The range of the 10 indices shown in Table 2 is from 15.83 to 21.12 percent over a period of 15 years. High-tech stocks dominate the high end of the range. The Wilshire 5000, representing the total market, is at 16.64 percent. The range of the 10 indices shown in Table 2 is from 15.18 to 34.76 percent over a period of 5 years. Therefore, a generous return to a relatively less risky investment as evidenced by the California power market would result in a rate of return on equity of about 16 to 18 percent.

We could leave the question right here, and let the economists continue to debate with each other. In the alternative, however, we could try to crunch some numbers, and see what they say.

First, let's make some assumptions for typical new investment in generating capacity:

Plant Type - Combined-cycle turbine
Fuel - Natural gas
Avg. capacity cost - $600,000 per MW
Avg. heat rate - 7000 Btu per kWh
Annual capacity factor - 50%
Cost of pollution credits - $8 per MWh
Annual O&M cost - $10.00 per MWh

Table 3 shows the fuel-specific operating cost ($/MWh) for the new plant, depending on the plant heat rate, and based on different wholesale natural gas prices at the California border. (Fuel cost equals gas price times heat rate divided by 1,000.) With the fuel cost in hand, we can then determine return on equity for a typical plant, and how it varies with the gas price and the debt-equity ratio (percentage of equity included in capital structure), given a particular heat rate and a certain prevailing wholesale market price.

In the base case in Table 4, illustrating a plant with a heat rate of 7000 Btu/kWh, plus a market price for power of $250/MWh, we can see that return on equity for a 50-50 debt-equity ratio runs anywhere from 24 to 280 percent, for natural gas prices ranging from as high $30 per MMBtu down to $5 per MMBtu. For a more highly leveraged capital structure, with 25 percent equity and 75 percent debt, the returns run even higher. We could perform the same calculations for different wholesale power prices and plants with different heat rates. For instance, for the same plant (heat rate = 7000), but a higher power price ($450/MWh), returns on equity (50-50 capital ratio) would run 316 percent to 572 percent, over the same range of natural gas cost figures.

By contrast, a less-efficient plant placed in service years ago (heat rate = 11,000) would earn returns on equity (50-50 capital ratio) running from 141 percent to 542 percent, at a high power price of $450/MWh. However, at a lower power price of $250/MWh, that same older, inefficient plant would still earn returns on equity (50-50 capital ratio) as high as 250 percent, 170 percent, and 190 percent, respectively, at gas prices of $5.00, $10.00, and $15.00 per MMBtu. Returns for this older plant would fall in the negative range only as gas prices grew higher than $20 per MMBtu. (This older plant would record a negative 151 percent return on equity, at a 50-50 capital ratio, at a gas price of $30 per MMBtu.)

The Profitable Conclusion

These examples show that existing power-generating investments are more than sufficiently profitable, even at relatively high heat rates and relatively high natural gas prices.
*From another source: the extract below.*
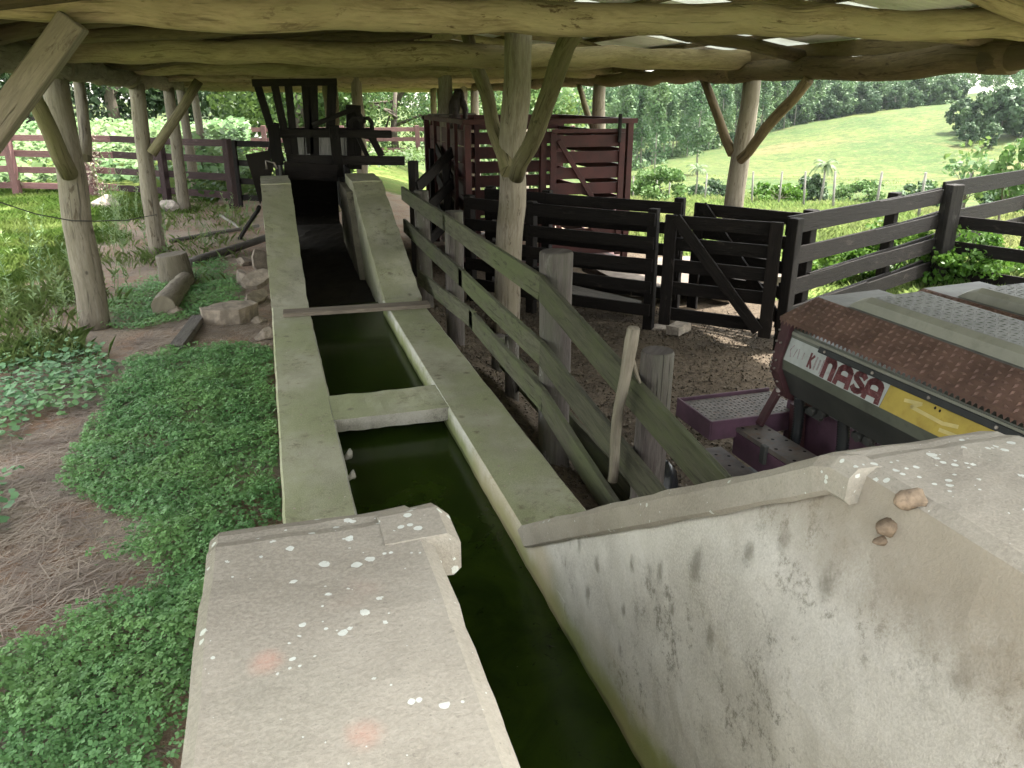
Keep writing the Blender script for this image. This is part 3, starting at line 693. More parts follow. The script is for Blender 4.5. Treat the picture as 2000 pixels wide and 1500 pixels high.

Only when the price of natural gas reaches astronomical levels, coupled to relatively high heat rates and moderating prices for electricity, does the profitability picture change.

These results lead one to conclude that investment will be attracted to California in spite of the state's inherent risks. In fact, they indicate that environmental constraints and/or local opposition to power plant siting are the only serious impediments to new power plant construction in California.

In short, prices for wholesale electric power will likely come down when sufficient additional capacity is built and natural gas prices return to historical levels. A long-term power price of $70/MWh, appearing in three years or so, would be a reasonably generous estimate.